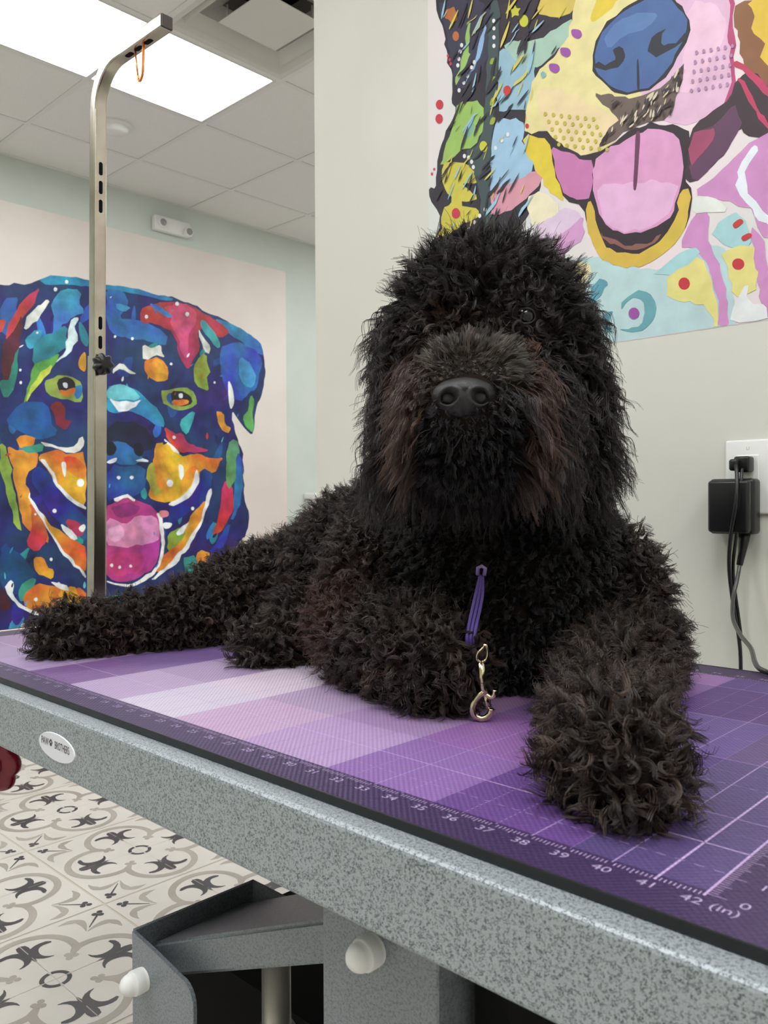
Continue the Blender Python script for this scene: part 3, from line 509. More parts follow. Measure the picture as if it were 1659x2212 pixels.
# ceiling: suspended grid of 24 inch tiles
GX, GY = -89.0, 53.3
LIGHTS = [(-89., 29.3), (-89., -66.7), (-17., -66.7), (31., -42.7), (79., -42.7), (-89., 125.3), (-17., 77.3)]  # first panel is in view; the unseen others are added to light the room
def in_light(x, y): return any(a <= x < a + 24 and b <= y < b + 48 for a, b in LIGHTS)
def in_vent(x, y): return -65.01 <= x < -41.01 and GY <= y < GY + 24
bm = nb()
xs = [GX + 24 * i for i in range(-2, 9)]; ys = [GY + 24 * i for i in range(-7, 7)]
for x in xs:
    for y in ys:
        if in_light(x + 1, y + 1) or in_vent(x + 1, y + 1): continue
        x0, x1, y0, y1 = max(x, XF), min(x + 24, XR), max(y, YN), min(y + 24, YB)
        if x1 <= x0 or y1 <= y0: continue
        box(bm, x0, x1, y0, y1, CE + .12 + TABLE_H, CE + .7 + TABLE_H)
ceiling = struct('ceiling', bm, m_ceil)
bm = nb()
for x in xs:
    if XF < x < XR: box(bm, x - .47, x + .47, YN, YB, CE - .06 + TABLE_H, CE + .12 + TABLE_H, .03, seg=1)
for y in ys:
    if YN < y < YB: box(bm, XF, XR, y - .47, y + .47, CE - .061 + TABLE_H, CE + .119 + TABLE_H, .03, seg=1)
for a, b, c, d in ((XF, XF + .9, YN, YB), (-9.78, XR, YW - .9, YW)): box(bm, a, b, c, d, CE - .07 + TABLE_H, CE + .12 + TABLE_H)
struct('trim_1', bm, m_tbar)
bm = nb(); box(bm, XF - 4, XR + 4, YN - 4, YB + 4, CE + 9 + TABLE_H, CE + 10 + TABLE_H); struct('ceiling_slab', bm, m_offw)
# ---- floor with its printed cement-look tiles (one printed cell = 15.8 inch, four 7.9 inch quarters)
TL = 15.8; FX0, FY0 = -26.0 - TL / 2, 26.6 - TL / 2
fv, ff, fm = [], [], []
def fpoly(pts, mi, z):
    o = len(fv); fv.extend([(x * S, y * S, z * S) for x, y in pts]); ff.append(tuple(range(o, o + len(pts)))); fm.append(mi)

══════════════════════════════

= Task directions =
Retype the whole listing, keeping every line identical and omitting all pictures.

= Task answer =
Continue the Blender Python script for this scene: part 3, from line 509. More parts follow. Measure the picture as if it were 1659x2212 pixels.
# ceiling: suspended grid of 24 inch tiles
GX, GY = -89.0, 53.3
LIGHTS = [(-89., 29.3), (-89., -66.7), (-17., -66.7), (31., -42.7), (79., -42.7), (-89., 125.3), (-17., 77.3)]  # first panel is in view; the unseen others are added to light the room
def in_light(x, y): return any(a <= x < a + 24 and b <= y < b + 48 for a, b in LIGHTS)
def in_vent(x, y): return -65.01 <= x < -41.01 and GY <= y < GY + 24
bm = nb()
xs = [GX + 24 * i for i in range(-2, 9)]; ys = [GY + 24 * i for i in range(-7, 7)]
for x in xs:
    for y in ys:
        if in_light(x + 1, y + 1) or in_vent(x + 1, y + 1): continue
        x0, x1, y0, y1 = max(x, XF), min(x + 24, XR), max(y, YN), min(y + 24, YB)
        if x1 <= x0 or y1 <= y0: continue
        box(bm, x0, x1, y0, y1, CE + .12 + TABLE_H, CE + .7 + TABLE_H)
ceiling = struct('ceiling', bm, m_ceil)
bm = nb()
for x in xs:
    if XF < x < XR: box(bm, x - .47, x + .47, YN, YB, CE - .06 + TABLE_H, CE + .12 + TABLE_H, .03, seg=1)
for y in ys:
    if YN < y < YB: box(bm, XF, XR, y - .47, y + .47, CE - .061 + TABLE_H, CE + .119 + TABLE_H, .03, seg=1)
for a, b, c, d in ((XF, XF + .9, YN, YB), (-9.78, XR, YW - .9, YW)): box(bm, a, b, c, d, CE - .07 + TABLE_H, CE + .12 + TABLE_H)
struct('trim_1', bm, m_tbar)
bm = nb(); box(bm, XF - 4, XR + 4, YN - 4, YB + 4, CE + 9 + TABLE_H, CE + 10 + TABLE_H); struct('ceiling_slab', bm, m_offw)
# ---- floor with its printed cement-look tiles (one printed cell = 15.8 inch, four 7.9 inch quarters)
TL = 15.8; FX0, FY0 = -26.0 - TL / 2, 26.6 - TL / 2
fv, ff, fm = [], [], []
def fpoly(pts, mi, z):
    o = len(fv); fv.extend([(x * S, y * S, z * S) for x, y in pts]); ff.append(tuple(range(o, o + len(pts)))); fm.append(mi)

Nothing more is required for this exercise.